French films

L’Armoire volante (1948) - film review

  Carlo Rim Comedystars 4
L'Armoire volante poster
Summary
Alfred Pic is a conscientious tax inspector who lives with his authoritarian aged aunt.  When, one wintry morning, the redoubtable Madame Lobligeois sets off to collect some furniture from a house in Clermont-Ferrand, her nephew is convinced he will never see her again.  He is proven right.  On the way back, his aunt dies suddenly, and the removal men put her body into her wardrobe.   Just as the removal men are explaining all this to Alfred, their lorry is stolen, along with its load, which includes the dead Madame Lobligeois.  When a notary explains to him that his aunt cannot be declared dead until he produces her body, Alfred begins a desperate attempt to recover the stolen wardrobe...
Review
L'Armoire volante photo
Fernandel may be one of the best-loved figures in French cinema but even his most ardent admirers have to admit that the majority of his films are mediocre, shallow vehicles to showcase their star performer, of limited appeal to general film enthusiasts.  A few of Fernandel’s films, however, stand out and are not only superlative examples of French cinema, but also show the horse-faced comic actor at his best.  L’Armoire volante is one such film – an inspired black comedy which is almost the perfect antithesis of a typical Fernandel offering.

The film was directed by Carlo Rim, an established screenwriter who had only made one previous film, Simplet (1942), which he co-directed with Fernandel.  Somehow, Rim managed to persuade his star that the film would only work if he played his character dead straight – and he was right.  It is Fernandel’s restrained performance which makes L’Armoire volante so engaging and so irresistibly funny.  The situation Fernandel’s character finds himself in is enough to make us laugh, and it is a treat to see the actor playing against the comedy instead of (as is more usually the case) over-hyping it for all it is worth.  

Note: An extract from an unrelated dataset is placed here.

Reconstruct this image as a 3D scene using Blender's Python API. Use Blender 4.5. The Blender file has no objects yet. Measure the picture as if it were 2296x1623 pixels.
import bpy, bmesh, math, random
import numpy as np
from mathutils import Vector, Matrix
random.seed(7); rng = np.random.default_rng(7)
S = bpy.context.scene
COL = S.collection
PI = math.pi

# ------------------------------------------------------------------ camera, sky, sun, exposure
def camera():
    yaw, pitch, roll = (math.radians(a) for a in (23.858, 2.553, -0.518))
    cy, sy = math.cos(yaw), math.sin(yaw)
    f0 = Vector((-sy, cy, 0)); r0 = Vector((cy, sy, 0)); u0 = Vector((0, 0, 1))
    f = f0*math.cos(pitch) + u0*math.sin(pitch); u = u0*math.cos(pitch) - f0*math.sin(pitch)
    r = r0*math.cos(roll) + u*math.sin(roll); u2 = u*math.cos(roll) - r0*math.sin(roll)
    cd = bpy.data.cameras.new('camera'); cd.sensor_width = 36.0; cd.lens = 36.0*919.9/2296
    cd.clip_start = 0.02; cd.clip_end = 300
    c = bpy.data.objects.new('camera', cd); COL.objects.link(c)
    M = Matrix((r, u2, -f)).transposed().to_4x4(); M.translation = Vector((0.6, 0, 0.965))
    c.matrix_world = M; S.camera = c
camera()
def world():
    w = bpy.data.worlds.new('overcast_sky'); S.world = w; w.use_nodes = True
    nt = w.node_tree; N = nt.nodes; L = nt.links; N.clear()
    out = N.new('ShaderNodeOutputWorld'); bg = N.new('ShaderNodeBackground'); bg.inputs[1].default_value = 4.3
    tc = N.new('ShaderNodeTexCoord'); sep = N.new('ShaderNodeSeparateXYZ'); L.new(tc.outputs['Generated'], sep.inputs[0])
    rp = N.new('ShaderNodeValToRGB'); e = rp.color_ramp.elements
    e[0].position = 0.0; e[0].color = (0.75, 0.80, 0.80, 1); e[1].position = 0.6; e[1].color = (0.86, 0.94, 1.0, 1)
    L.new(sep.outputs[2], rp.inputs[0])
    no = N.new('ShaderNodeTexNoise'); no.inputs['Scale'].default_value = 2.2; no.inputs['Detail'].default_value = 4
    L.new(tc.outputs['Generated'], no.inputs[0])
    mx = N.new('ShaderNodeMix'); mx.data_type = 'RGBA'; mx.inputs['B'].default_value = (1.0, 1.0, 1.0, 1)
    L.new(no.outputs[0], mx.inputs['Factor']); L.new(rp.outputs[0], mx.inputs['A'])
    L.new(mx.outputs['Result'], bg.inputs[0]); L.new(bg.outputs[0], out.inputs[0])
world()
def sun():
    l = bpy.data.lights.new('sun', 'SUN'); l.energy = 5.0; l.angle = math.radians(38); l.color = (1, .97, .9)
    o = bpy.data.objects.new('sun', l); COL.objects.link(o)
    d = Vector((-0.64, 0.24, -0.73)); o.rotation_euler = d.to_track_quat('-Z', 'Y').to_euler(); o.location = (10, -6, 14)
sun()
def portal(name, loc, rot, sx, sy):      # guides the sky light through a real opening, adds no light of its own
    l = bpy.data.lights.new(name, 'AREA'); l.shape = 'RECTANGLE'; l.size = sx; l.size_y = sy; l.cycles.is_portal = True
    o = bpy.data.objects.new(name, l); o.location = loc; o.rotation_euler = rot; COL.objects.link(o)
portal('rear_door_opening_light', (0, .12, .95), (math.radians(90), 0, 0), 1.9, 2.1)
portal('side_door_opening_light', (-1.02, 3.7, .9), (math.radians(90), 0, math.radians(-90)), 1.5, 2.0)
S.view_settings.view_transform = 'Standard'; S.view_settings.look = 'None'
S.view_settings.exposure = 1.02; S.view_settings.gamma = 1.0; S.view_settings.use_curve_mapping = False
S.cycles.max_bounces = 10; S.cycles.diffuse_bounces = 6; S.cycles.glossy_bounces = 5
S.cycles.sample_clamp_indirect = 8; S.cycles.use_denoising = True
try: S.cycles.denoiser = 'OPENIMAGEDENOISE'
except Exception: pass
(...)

L’Armoire volante isn’t just one of Fernandel’s best films, it is also one of only a handful of his films that can legitimately be described a film d’auteur.  Nicolas Hayer’s creepily atmospheric photography and Georges Van Parys’s eerie music both brilliantly underscore the macabre and humorous elements of the plot.  Add to that some wonderful surreal touches and the result is unlike anything that Fernandel had ever appeared in up until this time.  Unfortunately, black comedy was not something that French cinema audiences of the period appreciated and the film was not a great success.  Since then, however, the film’s appeal has grown and it has aged far better than most of Fernandel’s films.  It may not be quite in the same league as that other classic black comedy which involves a corpse in a piece of furniture, Arsenic and Old Lace (1944), but it comes pretty close.